Leaving out every picture, retype the lines below from the top through the one that contains "string(a, b_, 0.10).build('insulator_string', M_insul, pA);".

• Information provided:
** Begin **
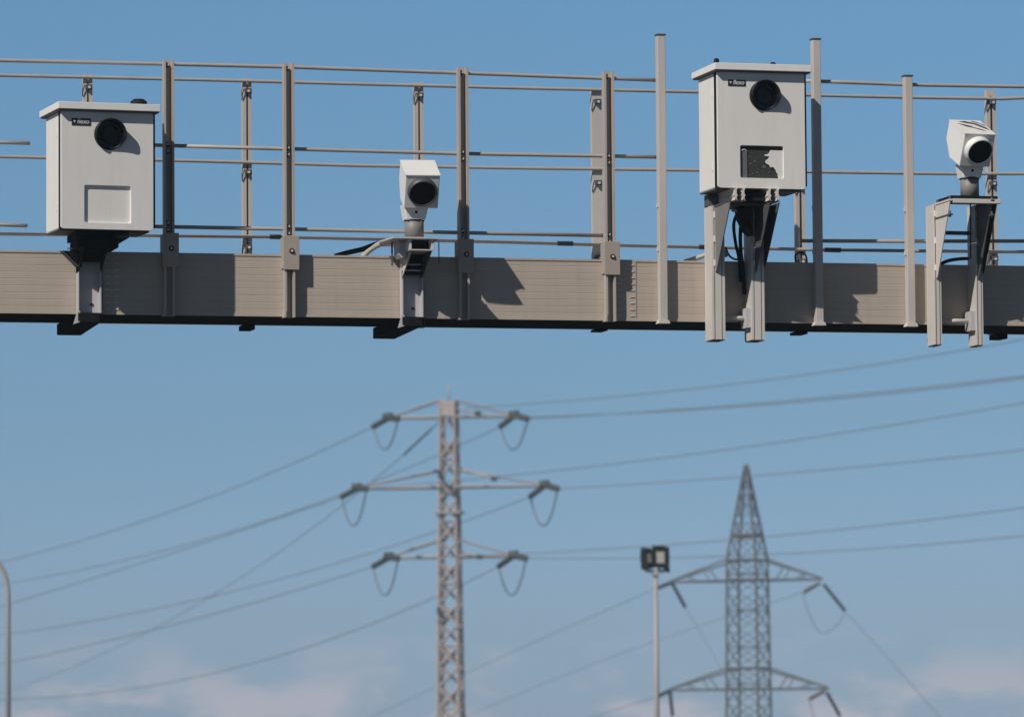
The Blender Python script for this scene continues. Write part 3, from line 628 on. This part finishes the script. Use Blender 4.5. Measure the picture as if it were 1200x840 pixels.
for (py, xl, xr, i) in arms:
    z = zA(py)
    for sgn, px in ((-1, xl), (1, xr)):
        tip = Ti @ (pylon_frame(px, dA)); tip.x /= math.cos(R(10))**2; tip.z = z; tip.y = 0
        w = wA(z)*1.0; m = MB()
        for sy in (-1, 1):
            m.bar((sgn*w, sy*w, z), (tip.x, 0, z), 0.15)
            m.bar((sgn*w, sy*w*0.9, z+1.2), (tip.x, 0, z+0.05), 0.09)
        for t in (0.33, 0.66):
            m.bar((sgn*w+(tip.x-sgn*w)*t, -w*(1-t), z), (sgn*w+(tip.x-sgn*w)*t, w*(1-t), z), 0.09)
        m.build('cross_arm', M_pylonA, pA)
        a = Ti @ Q(px-(17 if sgn < 0 else 16), py+9.5, dA+6); c = Ti @ Q(px+(13 if sgn < 0 else 17), py+0.0, dA-6)
        t0 = Vector((tip.x, 0, z))
        string(t0, a, 0.22).build('insulator_string', M_insul, pA); string(t0+Vector((0, 0, 0.05)), c, 0.23).build('insulator_string', M_insul, pA)
        MB().tube([t0+Vector((-0.35, 0, 0.12)), t0+Vector((0.35, 0, 0.16))], 0.25, 8).build('end_fitting', M_insul, pA)
        lo = Ti @ Q(px-(2 if sgn < 0 else -1), py+(43 if i != 0 else 36), dA)
        dz = (a.z+c.z)/2-lo.z; m = MB(); lp = []
        for k in range(25):
            u = -1+k/12; sg = math.copysign(abs(math.sin(u*PI/2))**0.9, u); q_ = (a+c)*0.5+(c-a)*0.5*sg*(1-0.12*(1-abs(u))); q_.z -= dz*(1-abs(sg)**2.3); lp.append(q_)
        m.tube(lp, 0.055, 6); m.build('jumper_loop', M_wire, pA)
        tipsA[(i, sgn)] = ((px-(17 if sgn < 0 else 16), py+9.5), (px+(13 if sgn < 0 else 17), py+0.0))
# short stub arms towards the viewer
for (px, py, x2, y2) in ((545, 549, 579, 560.5), (545, 646, 562, 652), (540, 478, 560, 484)):
    a = Ti @ Q(px-6, py, dA-0.5); b_ = Ti @ Q(x2, y2, dA-4)
    MB().bar(a, b_, 0.10).build('stub_arm', M_pylonA, pA)
    MB().tube([b_+Vector((-0.2, 0, 0.03)), b_+Vector((0.2, 0, -0.04))], 0.17, 8).build('end_fitting', M_insul, pA)
a = Ti @ Q(505, 503, dA+3); b_ = Ti @ Q(473, 533, dA+8); c = Ti @ Q(517, 492, dA)
string(a, b_, 0.10).build('insulator_string', M_insul, pA); MB().bar(c, a, 0.07).build('stub_arm', M_wire, pA)

# --- power lines
def quad(pts, x):
    (a, ya), (b, yb), (c, yc) = pts
    return ya*(x-b)*(x-c)/((a-b)*(a-c))+yb*(x-a)*(x-c)/((b-a)*(b-c))+yc*(x-a)*(x-b)/((c-a)*(c-b))
def wire(p3, x0, x1, d0, d1, label, r=0.03, group=None):
    n = 36; pts = []
    for k in range(n+1):
        t = k/n; x = x0+(x1-x0)*t; pts.append(Q(x, quad(p3, x), d0+(d1-d0)*t))
    o0 = pts[0]; m = MB(); m.tube([p-o0 for p in pts], r, 6)
    return tag(m.build('power_line', M_wire, loc=o0), label, 'power line', group)
GL = 'wires leaving the slender pylon to the left'; GR = 'wires leaving the slender pylon to the right'
T3 = tipsA
def lft(key, mid, end, label, r=0.034):
    s0 = T3[key][0]; wire((s0, mid, end), s0[0], -260, dA+6, 470, label, r, GL)
lft((0, -1), (220, 592), (11, 656), 'topmost wire left of the slender pylon, running down to the left edge')
lft((1, -1), (220, 642), (12, 707), 'wire running down left from the left middle arm tip of the slender pylon')
lft((0, 1), (400, 579), (10, 683), 'wire from the right top arm tip, crossing left behind the slender pylon')
lft((1, 1), (400, 658), (20, 741), 'wire from the right middle arm tip, crossing left behind the slender pylon')
lft((2, -1), (220, 727), (20, 774), 'wire running down left from the left lowest arm tip of the slender pylon')
lft((2, 1), (400, 744), (10, 819), 'lowest wire on the left, from the right bottom arm of the slender pylon')
wire(((473, 533), (300, 665), (90, 779)), 473, -200, dA+8, 900, 'steep thin wire diving left under the slender pylon top arm, crossing others', 0.034, GL)
def rgt(key, mid, end, label, r=0.031):
    s0 = T3[key][1]; wire((s0, mid, end), s0[0], 1500, dA-6, 250, label, r, GR)
rgt((0, 1), (900, 471.5), (1200, 440.5), 'wire rising right from the right top arm tip of the slender pylon', 0.036)
rgt((0, -1), (900, 474), (1200, 443), 'wire from the left tip of the top arm, running right just under its twin', 0.034)
rgt((1, -1), (900, 520), (1200, 472), 'wire from the left tip of the middle arm, rising right above the pointed pylon')
rgt((1, 1), (900, 556), (1200, 527), 'wire rising right from the right middle arm, grazing the tip of the pointed pylon')
rgt((2, -1), (860, 632), (1200, 594.5), 'wire from the left lowest arm tip, crossing the upper part of the pointed pylon')
rgt((2, 1), (860, 651), (1200, 627.5), 'lowest wire to the right, crossing the pointed pylon just above its upper arm')
wire(((545, 478), (860, 450), (1170, 403)), 545, 1500, dA, 250, 'highest wire, running right from the slender pylon cap up behind the beam', 0.032, GR)

# --- pylon B: pointed, wide body
dB = 480.0; sB = dB/F
def zB(py): return CAM.z+(850-py)*sB
BYAW = -YAW-R(25)
pB = empty('lattice_pylon', pylon_frame(873, dB), BYAW)
tag(pB, 'pointed dark lattice pylon with wide body and two arm levels, right of the floodlight', 'pylon')
TB = (Matrix.Translation(pB.location) @ Matrix.Rotation(BYAW, 4, 'Z')).inverted()
HB = zB(546); ZS = zB(655)
kk = 1/(math.cos(R(25))+math.sin(R(25)))
def wB(z):
    if z >= ZS: t = (z-ZS)/(HB-ZS); return (24*(1-t)+1.5*t)*sB*kk*1.0
    return (24+1.0*(ZS-z)/ZS*3)*sB*kk
lv = [0]; z = 0
while z < ZS-1.0: z += 1.75; lv.append(min(z, ZS))
lv[-1] = ZS
z = ZS; st = 2.0
while z < HB-0.8: z += st; st = max(0.9, st*0.85); lv.append(min(z, HB))
lv[-1] = HB
for sx, sy in cs:
    MB().tube([(sx*wB(0), sy*wB(0), 0), (sx*wB(ZS), sy*wB(ZS), ZS), (sx*wB(HB), sy*wB(HB), HB)], 0.13, 4).build('leg', M_pylonB, pB)
m = MB()
for i in range(len(lv)-1):
    a, b = lv[i], lv[i+1]
    for k in range(4):
        (x0, y0), (x1, y1) = cs[k], cs[(k+1) % 4]
        bw = 0.11 if k % 2 else 0.055
        m.bar((x0*wB(a), y0*wB(a), a), (x1*wB(b), y1*wB(b), b), bw)
        m.bar((x1*wB(a), y1*wB(a), a), (x0*wB(b), y0*wB(b), b), bw)
        if i % 2 == 0: m.bar((x0*wB(a), y0*wB(a), a), (x1*wB(a), y1*wB(a), a), 0.07)
# knots where the members meet
m.build('bracing', M_pylonB, pB)
for py in (657, 680.5, 783, 807, 628):
    z = zB(py); w = wB(z); m = MB()
    for k in range(4):
        (x0, y0), (x1, y1) = cs[k], cs[(k+1) % 4]; m.bar((x0*w, y0*w, z), (x1*w, y1*w, z), 0.18)
    m.build('ring_member', M_pylonB, pB)
for (py, up_, xl, xr) in ((681, 656, 786, 960), (807.5, 783, 784, 966)):
    z = zB(py); zu = zB(up_)
    for sgn, px in ((-1, xl), (1, xr)):
        tip = TB @ pylon_frame(px-2.2, dB); tx = tip.x/math.cos(R(25))**2; w = wB(z); wu = wB(zu); m = MB()
        for sy in (-1, 1):
            m.bar((sgn*w, sy*w, z), (tx, 0, z), 0.16); m.bar((sgn*wu, sy*wu, zu), (tx, 0, z+0.08), 0.13)
            for t in (0.3, 0.6):
                m.bar((sgn*w+(tx-sgn*w)*t, sy*w*(1-t), z), (sgn*wu+(tx-sgn*wu)*(t+0.12), sy*wu*(1-t-0.12), zu+(z-zu)*(t+0.12)), 0.09)
        m.build('cross_arm', M_pylonB, pB)
ins = (((965, 684), (990, 715), M_insul, 10), ((960, 683), (941, 694), M_insulb, -8), ((787, 682), (803, 711), M_insul, 10), ((786, 682.5), (767, 690), M_insul, -8),
       ((969, 811), (984, 838), M_insul, 10), ((966, 809), (948, 819), M_insulb, -8), ((785, 809), (788, 838), M_insul, 10), ((784, 809), (772, 815), M_insul, -8))
for (a, b_, mm, dd) in ins:
    string(TB @ Q(a[0], a[1], dB), TB @ Q(b_[0], b_[1], dB+dd*0.5), 0.21, 10).build('insulator_string', mm, pB)
for (a, lo, c) in (((941, 694), (962, 741), (990, 716)), ((948, 819), (966, 862), (984, 839))):
    a, lo, c = (TB @ Q(a[0], a[1], dB), TB @ Q(lo[0], lo[1], dB), TB @ Q(c[0], c[1], dB))
    m = MB(); m.tube(smooth([a, a.lerp(lo, 0.55)+(a-c)*0.10, lo, c.lerp(lo, 0.5)+(c-a)*0.12, c]), 0.035, 6); m.build('jumper_loop', M_wire, pB)
GB = 'wires of the pointed pylon'
wire(((767, 690), (680, 728), (575, 775)), 767, 300, dB, 640, 'faint wire from the pointed pylon upper left arm, passing behind the floodlight pole', 0.030, GB)
wire(((941, 694), (770, 750), (600, 816)), 941, 300, dB, 640, 'faint wire from the upper right arm, crossing left behind the pointed pylon body', 0.027, GB)
wire(((772, 815), (700, 838), (640, 860)), 772, 300, dB, 600, 'faint wire from the lower left arm of the pointed pylon at the bottom edge', 0.030, GB)
wire(((990, 716), (1040, 770), (1110, 850)), 990, 1180, dB-5, 420, 'faint wire falling steeply right from the upper right arm of the pointed pylon', 0.035, GB)
wire(((803, 712), (835, 765), (870, 835)), 803, 900, dB-5, 440, 'very faint wire falling right from the upper left insulator of the pointed pylon', 0.03, GB)

# ---------------------------------------------------------------- floodlight mast
dF = 150.0; sF = dF/F
base = Q(766, 420, dF); base.z = 0
fm = tag(empty('floodlight_mast', base, -YAW+R(8)), 'slim grey mast with a cluster of black floodlights left of the pointed pylon', 'floodlight')
zt = CAM.z+(852-672)*sF
m = MB(); m.tube([(0, 0, 0), (0, 0, zt)], [0.085, 0.062], 14); m.build('pole', M_mast, fm)
MB().box((-0.36, -0.04, zt-0.02), (0.36, 0.04, zt+0.06)).build('cross_arm', M_mast, fm, 0.01)
MB().box((-0.10, -0.10, zt-0.14), (0.10, 0.10, zt-0.03)).build('collar', M_mast, fm, 0.02)
for (xx, yw, zz, ww) in ((-0.30, 35, 0.38, 0.25), (0.10, 12, 0.44, 0.40), (0.28, -20, 0.40, 0.20)):
    A = Matrix.Translation((xx+0.02, 0, zt+zz)) @ Matrix.Rotation(R(yw), 4, 'Z') @ Matrix.Rotation(R(-6), 4, 'X')
    hd = MB().prism([(-ww/2, -0.14, -0.30), (-ww/2, -0.14, 0.30), (-ww/2, 0.08, 0.36), (-ww/2, 0.14, 0.1), (-ww/2, 0.14, -0.30)], (ww, 0, 0)).transform(A).build('floodlight_head', M_black, fm, 0.02)
    if xx < 0.2:
        MB().box((-ww/2+0.05, -0.147, -0.12 if xx < 0 else -0.2), (ww/2-0.06, -0.141, 0.14)).transform(A).build('reflector', M_lamp, hd)
    MB().tube([(xx, 0, zt+0.05), (xx+0.02, 0, zt+0.12)], 0.04, 8).build('yoke', M_black, fm)
MB().box((0.33, -0.05, zt-0.02), (0.42, 0.05, zt+0.10)).build('control_box', M_black, fm)
# ---------------------------------------------------------------- street lamp at the left edge
base = Q(9.5, 420, dF); base.z = 0
sl = tag(empty('street_lamp', base, -YAW), 'pale grey street lamp column at the left edge, curving out of the picture', 'street lamp')
pts = [(0, 0, 0), (0, 0, CAM.z+(850-690)*sF)]
zc = CAM.z+(850-690)*sF
for k in range(1, 9): a = R(k*9); pts.append((-0.9*(1-math.cos(a)), 0, zc+1.25*math.sin(a)))
pts.append((-1.6, 0, zc+1.50))
m = MB(); m.tube(pts, [0.09]+[0.068]*(len(pts)-1), 14); m.build('column', M_mast, sl)
m = MB(); m.tube([(-1.5, 0, zc+1.50), (-1.7, 0, zc+1.55), (-2.0, 0, zc+1.58), (-2.3, 0, zc+1.56)], [0.06, 0.13, 0.15, 0.05], 14); m.build('lamp_head', M_mast, sl)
** End **
• Written reply:
The Blender Python script for this scene continues. Write part 3, from line 628 on. This part finishes the script. Use Blender 4.5. Measure the picture as if it were 1200x840 pixels.
for (py, xl, xr, i) in arms:
    z = zA(py)
    for sgn, px in ((-1, xl), (1, xr)):
        tip = Ti @ (pylon_frame(px, dA)); tip.x /= math.cos(R(10))**2; tip.z = z; tip.y = 0
        w = wA(z)*1.0; m = MB()
        for sy in (-1, 1):
            m.bar((sgn*w, sy*w, z), (tip.x, 0, z), 0.15)
            m.bar((sgn*w, sy*w*0.9, z+1.2), (tip.x, 0, z+0.05), 0.09)
        for t in (0.33, 0.66):
            m.bar((sgn*w+(tip.x-sgn*w)*t, -w*(1-t), z), (sgn*w+(tip.x-sgn*w)*t, w*(1-t), z), 0.09)
        m.build('cross_arm', M_pylonA, pA)
        a = Ti @ Q(px-(17 if sgn < 0 else 16), py+9.5, dA+6); c = Ti @ Q(px+(13 if sgn < 0 else 17), py+0.0, dA-6)
        t0 = Vector((tip.x, 0, z))
        string(t0, a, 0.22).build('insulator_string', M_insul, pA); string(t0+Vector((0, 0, 0.05)), c, 0.23).build('insulator_string', M_insul, pA)
        MB().tube([t0+Vector((-0.35, 0, 0.12)), t0+Vector((0.35, 0, 0.16))], 0.25, 8).build('end_fitting', M_insul, pA)
        lo = Ti @ Q(px-(2 if sgn < 0 else -1), py+(43 if i != 0 else 36), dA)
        dz = (a.z+c.z)/2-lo.z; m = MB(); lp = []
        for k in range(25):
            u = -1+k/12; sg = math.copysign(abs(math.sin(u*PI/2))**0.9, u); q_ = (a+c)*0.5+(c-a)*0.5*sg*(1-0.12*(1-abs(u))); q_.z -= dz*(1-abs(sg)**2.3); lp.append(q_)
        m.tube(lp, 0.055, 6); m.build('jumper_loop', M_wire, pA)
        tipsA[(i, sgn)] = ((px-(17 if sgn < 0 else 16), py+9.5), (px+(13 if sgn < 0 else 17), py+0.0))
# short stub arms towards the viewer
for (px, py, x2, y2) in ((545, 549, 579, 560.5), (545, 646, 562, 652), (540, 478, 560, 484)):
    a = Ti @ Q(px-6, py, dA-0.5); b_ = Ti @ Q(x2, y2, dA-4)
    MB().bar(a, b_, 0.10).build('stub_arm', M_pylonA, pA)
    MB().tube([b_+Vector((-0.2, 0, 0.03)), b_+Vector((0.2, 0, -0.04))], 0.17, 8).build('end_fitting', M_insul, pA)
a = Ti @ Q(505, 503, dA+3); b_ = Ti @ Q(473, 533, dA+8); c = Ti @ Q(517, 492, dA)
string(a, b_, 0.10).build('insulator_string', M_insul, pA); MB().bar(c, a, 0.07).build('stub_arm', M_wire, pA)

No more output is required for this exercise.